Ciascuno può praticare liberamente il suo culto, parlo di ier l’altro cioè dopo l’attentato a Charlie, e inoltre tutti costoro si sfiorano sugli stessi marciapiedi, negli stessi caffè, sugli stessi moli, ebrei e musulmani con i loro abbigliamenti e segni ben riconoscibili, senza insultarsi e neppure picchiarsi e neppure spararsi addosso. Certo gli ebrei ortodossi fanno finta di non vederti, forse sul serio non ti vedono, tu goy sei per loro trasparente. Per un attimo ti viene il dubbio di non esistere e che comunque ci sia tra te e loro un muro insormontabile. Anche qui con due possibilità, la prima che non ti guardino perchè ti disprezzano, essi appartenenti al popolo eletto tu fuori peccatore destinale, la seconda che tu gli faccia paura, una paura atavica dovuta a secoli di segregazioni, ghetti, pogrom.
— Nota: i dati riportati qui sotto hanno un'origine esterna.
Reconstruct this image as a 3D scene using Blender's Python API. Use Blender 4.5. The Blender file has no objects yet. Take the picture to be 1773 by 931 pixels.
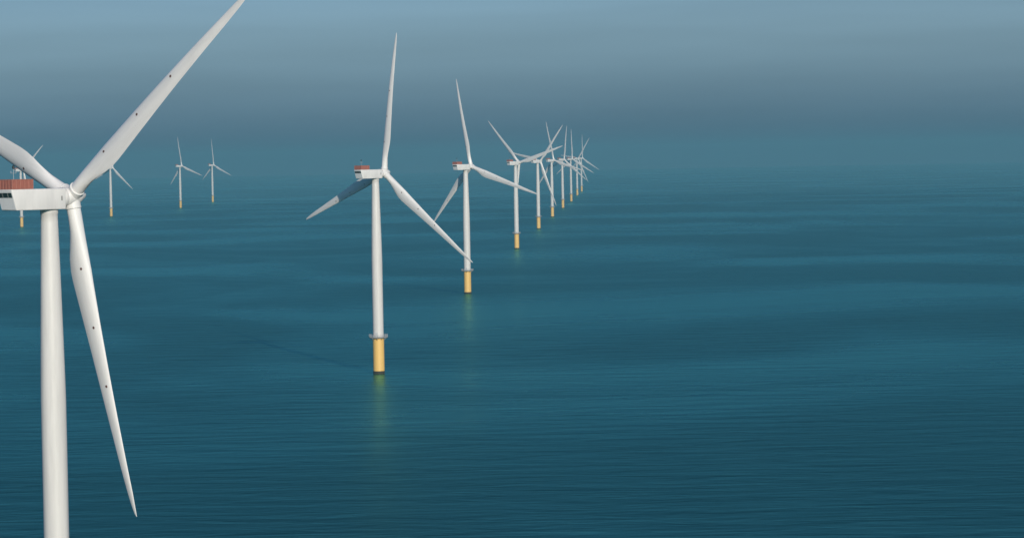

Anche il predicatore salafista, abbigliato con lo zucchetto (ahimè non so come si chiama in arabo) e la kamiss (almeno così la chimano i francesi) bianca fino ai polpacci a imitazione del profeta, con barba d’ordinanza, non è proprio che abbia uno sguardo amichevole, però neppure satanico o apertamente ostile, mi segue con lo sguardo finchè non m’allontano, e questo è tutto. Unica presenza dello Stato, tre giovani soldati di ronda, armati e attenti ma anche molto sorridenti e gentili se chiedi loro informazioni. È mai possibile che ci sia qualcuno che non capisce come questa libertà di culto e convivenza civile, forse non calorosa ma almeno non ostile, dipenda in modo rigoroso dalla libertà d’espressione difesa a prezzo della vita dai redattori e disegnatori di Charlie Hebdò? Eppure pare proprio che qualcuno ci sia, a disdegno di ogni ragione.
Ultima notazione
Martedì mattina 24 febbraio viene sequestrata in Yemen Isabelle Prime, 30 anni, originaria del dipartimento di Maine et Loire. Nell’ultima foto visibile in rete sorride serena. Era lì per seguire un programma di aiuti della Banca Mondiale. Una giovane donna ancora una volta in una condizione di costrizione sans toit ni lois, senza tetto nè legge, in totale balia dei suoi rapitori. Per fortuna in Francia nessuno si sogna di insinuare che se l’è cercata. Almeno questo.